Department of Statistics, The Ohio State University
Chhotey Lal and Mohra Devi Rustagi Memorial Distinguished Lecture

Statistics in Signal Detection: The Structure of Likelihood Ratios

Dr. Thomas Kailath
Hitachi America Prof. of Electrical Engineering,
Stanford University

3:30PM - Tuesday, May 29, 2001
Room 170, Eighteenth Avenue Bldg.

Abstract

Signal Detection Theory deals with the problem of deciding from noisy observations which of a set of (deterministic or random) signals is present. As a statistics problem, this is quite straightforward: under a variety of criteria, the optimum decision rule is to compare "likelihood ratios" against suitable thresholds. However from an engineering point of view, the problem is just beginning. The issue is not so much numerical computation of the LR, but what to do with poorly specified models, how much to make intelligent approximations and simplifications, hardware implementations, etc. So engineers (and statisticians) study a variety of specific problems in order to obtain "structural information" on the form of the likelihood ratio.

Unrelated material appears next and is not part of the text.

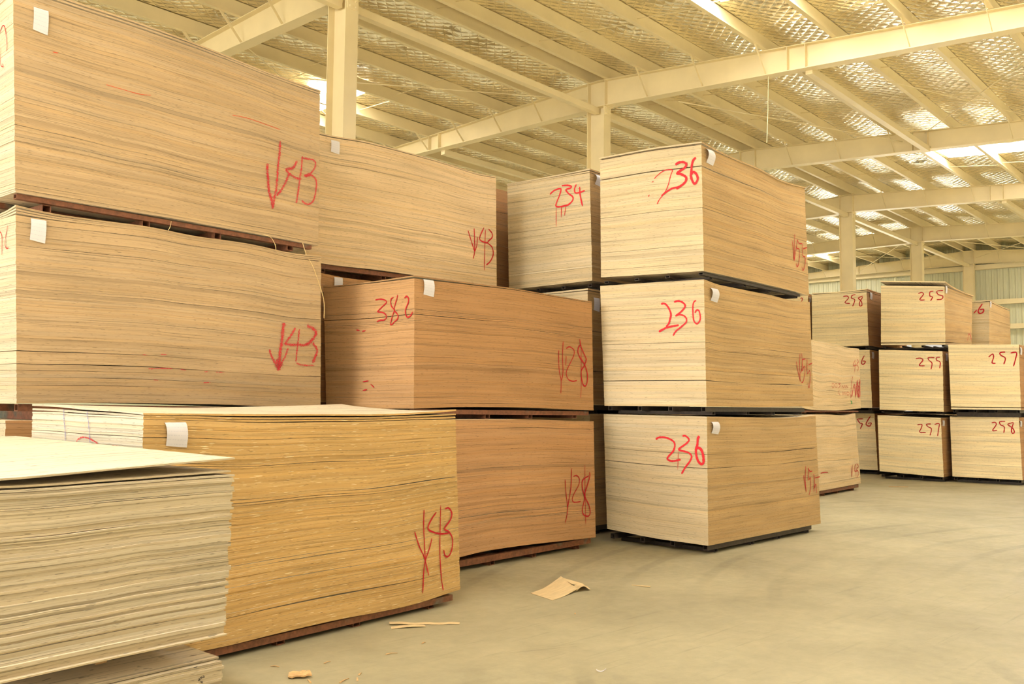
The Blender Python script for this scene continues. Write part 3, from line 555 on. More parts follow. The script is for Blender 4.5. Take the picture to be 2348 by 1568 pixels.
["F2","n","spray",[[0.0159,[0.394,0.8247,0.3685,0.8291,0.3438,0.8155,0.3197,0.7822,0.3044,0.7384,0.314,0.6992,0.3277,0.6636,0.3537,0.6392]],[0.0168,[0.4228,0.6014,0.3839,0.6184,0.3497,0.6319,0.2949,0.6411,0.2325,0.6501]],[0.0149,[0.2723,0.8361,0.235,0.8435,0.1944,0.8311,0.1707,0.8052,0.1794,0.7841,0.213,0.7532,0.2633,0.7227]],[0.0132,[0.2633,0.7227,0.2259,0.7321,0.1852,0.7236,0.1615,0.6979,0.1663,0.6695,0.1914,0.6489,0.225,0.6249,0.2629,0.6008,0.2889,0.5657]],[0.0121,[0.0692,0.8402,0.0894,0.8304,0.1002,0.7988,0.1016,0.7456,0.0988,0.6994,0.0895,0.6707,0.0658,0.6558,0.0412,0.6798,0.0364,0.715,0.0473,0.7578,0.0671,0.7639,0.0836,0.7414]]]],
["F1","n","spray",[[0.016,[0.4746,0.806,0.4452,0.8219,0.3971,0.8262,0.3449,0.8163,0.3029,0.7939,0.2941,0.7618,0.309,0.7203,0.338,0.6901,0.3673,0.6555,0.3438,0.6387,0.3012,0.6396,0.2399,0.6539]],[0.0149,[0.2202,0.8444,0.1948,0.8475,0.1675,0.8287,0.1632,0.8089,0.1959,0.7792,0.2381,0.7527,0.2571,0.7315,0.2061,0.7224,0.1648,0.7128,0.1399,0.6864,0.1566,0.6455,0.199,0.5945,0.2349,0.5396]],[0.0216,[0.0672,0.8512,0.081,0.8287,0.0862,0.7809,0.098,0.7486,0.0985,0.7089,0.0834,0.6584,0.0566,0.6326,0.0339,0.642,0.0333,0.6893,0.0462,0.7357,0.0729,0.7579,0.0957,0.7527]],[0.0044,[0.262,0.7231,0.2696,0.5691]]]],
["F3","l","chalk",[[0.0083,[0.8308,0.4812,0.8375,0.4027,0.8428,0.2969]],[0.0084,[0.8608,0.5483,0.8504,0.406,0.8428,0.2969]],[0.0084,[0.8748,0.4338,0.8539,0.3425,0.8428,0.2969]],[0.0084,[0.8834,0.506,0.9053,0.4741,0.9384,0.4795]],[0.0084,[0.8871,0.5016,0.8769,0.4235,0.9027,0.4194,0.9067,0.3663,0.8894,0.2758,0.8713,0.2479,0.8638,0.2805]],[0.0085,[0.9452,0.4845,0.9399,0.3746,0.9656,0.3592,0.9656,0.3047,0.9395,0.2313,0.924,0.2623]],[0.0085,[0.9494,0.4334,0.9974,0.4599]]]],
["F2","l","chalk",[[0.0082,[0.8245,0.4148,0.8431,0.3083,0.8615,0.2282]],[0.0083,[0.865,0.4934,0.8576,0.3631,0.8615,0.2282]],[0.0083,[0.884,0.495,0.8876,0.3867,0.8683,0.3097]],[0.0083,[0.8856,0.4354,0.9243,0.4459]],[0.0083,[0.8888,0.4194,0.8817,0.3321,0.9089,0.3772,0.9128,0.312,0.8908,0.2348,0.8714,0.2232]],[0.0084,[0.9413,0.4505,0.9386,0.3134,0.9655,0.3368,0.9695,0.271,0.9528,0.177,0.9417,0.2259]],[0.0084,[0.9545,0.3889,0.9974,0.4138]]]],
["F1","l","chalk",[[0.0083,[0.8394,0.4615,0.8485,0.3916,0.86,0.3075]],[0.0083,[0.8667,0.5463,0.8551,0.4185,0.86,0.3075]],[0.0083,[0.889,0.5258,0.9065,0.4918,0.9301,0.4923]],[0.0083,[0.8928,0.5162,0.8865,0.4151,0.9087,0.4313,0.9034,0.3299,0.8847,0.2767]],[0.0084,[0.9427,0.465,0.9505,0.4082,0.937,0.2979]],[0.0085,[0.9406,0.3254,0.9625,0.3695,0.9654,0.2849]],[0.0085,[0.9547,0.4265,1.0098,0.432]]]],
["G2","l","crayon",[[0.0145,[0.9135,0.7869,0.8658,0.6845,0.9381,0.7055]],[0.0129,[0.9169,0.7711,0.8911,0.5709]],[0.0146,[0.9471,0.801,0.9715,0.7638,0.9405,0.7174,0.9684,0.6721,0.9465,0.6028]],[0.0144,[0.8549,0.5177,0.8281,0.3858,0.8153,0.2724,0.8025,0.1597]],[0.0319,[0.8219,0.1766,0.8855,0.3911,0.8986,0.1966,0.9417,0.4539,0.9465,0.1826,0.9896,0.4806,0.9788,0.1593]],[0.0242,[0.9247,0.4111,0.9709,0.3328,0.9297,0.2638,0.9724,0.2004]],[0.0091,[0.478,0.3549,0.4993,0.3688,0.5128,0.3429,0.4979,0.3041,0.4772,0.3175,0.478,0.3549]],[0.0092,[0.5309,0.3625,0.5524,0.3735,0.5659,0.3443,0.551,0.3127,0.53,0.3262,0.5309,0.3625]],[0.0093,[0.6334,0.3839,0.5917,0.3724,0.6234,0.3444,0.5864,0.3031]],[0.0093,[0.6496,0.3079,0.6597,0.3474,0.6807,0.3133,0.6965,0.3552,0.7102,0.3156]],[0.0094,[0.7139,0.3159,0.728,0.3579,0.7474,0.3216,0.7615,0.3608]],[0.0093,[0.6036,0.2737,0.5885,0.2421,0.6197,0.1979]],[0.0093,[0.6559,0.1998,0.6664,0.2547,0.6835,0.209,0.7031,0.2571,0.7109,0.2058]],[0.0095,[0.7531,0.2603,0.7301,0.2352,0.7571,0.2052,0.7823,0.2384,0.7531,0.2603]]]],
["G2","l","green ink",[[0.0127,[0.8014,0.1197,0.8293,0.1095,0.8097,0.0832,0.8381,0.0889]]]],
["G1","l","chalk",[[0.0096,[0.831,0.2735,0.8346,0.1066]],[0.0096,[0.8655,0.2877,0.8346,0.1066]],[0.0105,[0.9214,0.2942,0.8877,0.1953,0.9601,0.1907]],[0.0105,[0.9411,0.2924,0.9723,0.2484,0.9327,0.2126,0.9665,0.1576,0.9296,0.0882]],[0.0089,[0.9238,0.2794,0.9088,0.076]],[0.0089,[0.2852,0.2238,0.3449,0.2296,0.4137,0.2223]]]],
["H3","n","chalk",[[0.015,[0.4179,0.911,0.3481,0.9156,0.3218,0.8766,0.388,0.7971,0.2975,0.7783]],[0.0149,[0.193,0.9329,0.2568,0.9187,0.2674,0.873,0.2141,0.8417,0.2249,0.7868,0.254,0.7237]],[0.0149,[0.0685,0.8967,0.1467,0.865,0.0985,0.8064,0.0887,0.732,0.1282,0.7252,0.126,0.7897,0.0692,0.8783]]]],
["H2","n","chalk",[[0.0148,[0.0952,0.9028,0.1395,0.8245,0.1455,0.7628,0.1103,0.7569,0.0818,0.8021,0.1311,0.8102]]]],
["H1","n","chalk",[[0.0161,[0.202,0.9035,0.3215,0.8974]],[0.0161,[0.3088,0.8922,0.2697,0.8296,0.225,0.8125,0.2659,0.7209]],[0.016,[0.0722,0.9511,0.1513,0.8324,0.1447,0.7874,0.0911,0.7798,0.0646,0.8344,0.1247,0.824]]]],
["I3","n","chalk",[[0.0145,[0.4011,0.8561,0.3453,0.8738,0.3219,0.8399,0.3785,0.754,0.2995,0.7496]],[0.0144,[0.1636,0.8983,0.2188,0.8839,0.2198,0.8154,0.1809,0.7987,0.2133,0.7333]],[0.0144,[0.0155,0.9122,0.109,0.899,0.0944,0.8425,0.0251,0.8175,0.0416,0.7658,0.1193,0.7565]]]],
["I3","l","chalk",[[0.0146,[0.8151,0.0736,0.8757,0.216,0.9817,0.1068]],[0.0148,[0.9161,0.2993,0.9741,0.0552]]]],
["I2","n","chalk",[[0.0141,[0.4105,0.8656,0.3391,0.8758,0.3004,0.8429,0.357,0.7569,0.2707,0.7507]],[0.014,[0.1203,0.8895,0.2135,0.8873,0.2065,0.8452,0.1608,0.7957,0.1782,0.6941]],[0.014,[0.0353,0.9,0.0894,0.8902,0.0902,0.8481,0.037,0.8157,0.0466,0.7144]]]],
["I1","n","chalk",[[0.0132,[0.3652,0.8641,0.2935,0.8768,0.3041,0.8149,0.3309,0.7431,0.2366,0.7403]],[0.0131,[0.1517,0.8933,0.2225,0.8807,0.1931,0.8388,0.1478,0.8067,0.1763,0.692]],[0.0131,[0.0976,0.8875,0.0273,0.9034,0.0391,0.8132,0.0601,0.6911]]]],
["J2","n","chalk",[[0.0166,[0.4231,0.8067,0.3642,0.8539,0.3516,0.8069,0.3761,0.7206,0.3264,0.713]],[0.0166,[0.1863,0.8856,0.2569,0.8776,0.2512,0.8385,0.1894,0.7918,0.2136,0.6979]],[0.0165,[0.1169,0.8701,0.0334,0.8781,0.0503,0.7767,0.0815,0.6674]]]],
["J1","n","chalk",[[0.014,[0.387,0.9068,0.3356,0.916,0.3232,0.8751,0.3787,0.7831,0.3131,0.7898]],[0.014,[0.1903,0.9352,0.2699,0.9255,0.2581,0.8765,0.2094,0.8448,0.2218,0.7463]],[0.0139,[0.0771,0.921,0.1572,0.8868,0.0961,0.8312,0.0713,0.7669,0.1007,0.7465,0.1121,0.7983,0.0776,0.9129]]]],
["N3","n","chalk",[[0.0222,[0.111,0.9447,0.1797,0.7949,0.1627,0.723,0.1027,0.7435,0.0941,0.8138,0.154,0.8053]],[0.0177,[0.2574,0.7278,0.2055,0.8082]]]],
["M3","n","chalk",[[0.0132,[0.1448,0.9191,0.107,0.9253,0.1119,0.8778,0.1277,0.8527]]]],
["A3","n","chalk",[[0.0049,[0.1967,0.8027,0.1454,0.8324,0.1077,0.806,0.0839,0.7245,0.0918,0.6928]],[0.0048,[0.1888,0.741,0.1762,0.653,0.1416,0.6283,0.1464,0.6463]]]],
["A2","n","chalk",[[0.0046,[0.2131,0.9122,0.1771,0.8854,0.1758,0.7845]],[0.0045,[0.0954,0.931,0.1299,0.853,0.1182,0.8154,0.0838,0.8121]]]]]
TAGS = [["A3",0.0506,0.9191,0.0948,0.1527],["A2",0.0374,0.9663,0.0965,0.1394],["B3",0.1013,0.9732,0.094,0.1131],["B2",0.1406,0.9901,0.0942,0.0834],["C2",0.0383,0.9939,0.1153,0.1287],["K",0.0487,0.9618,0.1244,0.1223],["F3",0.0313,0.9769,0.1597,0.1393],["F2",0.0474,0.95,0.1384,0.1242],["F1",0.0299,0.9581,0.1423,0.1093],["E3",0.0364,0.978,0.0916,0.1134],["E2",0.0421,0.9358,0.1081,0.1411],["H3",0.0701,0.9747,0.1527,0.1406],["H2",0.0385,0.9662,0.2265,0.1292],["I3",0.0283,0.9981,0.2472,0.1416],["I2",0.0695,0.9692,0.2047,0.1369],["N3",0.0196,1.0047,0.3408,0.1406],["M3",-0.0159,0.9326,0.0466,0.0873],["I1",0.0287,0.957,0.1875,0.0926],["J2",0.025,0.9622,0.2752,0.1301],["J1",0.02,0.9444,0.264,0.0893]]
HONEY, HONEY_E = (0.48, 0.34, 0.195), (0.58, 0.49, 0.35)
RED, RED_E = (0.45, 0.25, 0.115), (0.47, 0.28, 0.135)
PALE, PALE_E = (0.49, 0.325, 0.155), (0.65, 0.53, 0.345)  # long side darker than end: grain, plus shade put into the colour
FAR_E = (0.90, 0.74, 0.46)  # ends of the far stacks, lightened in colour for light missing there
OCHRE, OCHRE_E = (0.56, 0.355, 0.14), (0.57, 0.51, 0.40)
GREY, GREY_E = (0.45, 0.37, 0.25), (0.66, 0.56, 0.38)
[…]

We shall illustrate this process and show how fairly advanced tools from martingale theory help in this effort. Among other results, we shall encounter the important role of mean-square-error estimation in the detection problem, and surprising parallels between detection problems for random signals with "additive" Gaussian noise and with "multiplicative" Poisson-type noise.

Biography

Dr. Thomas Kailath is the Hitachi America Professor of Egineering, in the Department of Electrical Engineering, Stanford University. He is a member of the National Academy of Science, as well as the National Academy of Engineering. Prof. Kailath is a Fellow of the IEEE and the Institute of Mathematical Statistics. He is also a Past President of the IEEE Information Theory Group.

Dr. Kailath is a Co-founder, Member and ex-Chairman of the Board of Directors, Integrated Systems, Inc., which is now a publicly held company. He has received numerous best paper awards. His research intrests include Information Theory, Communication, Computation, Control, Linear Systems, Statistical Signal Processing and VLSI systems.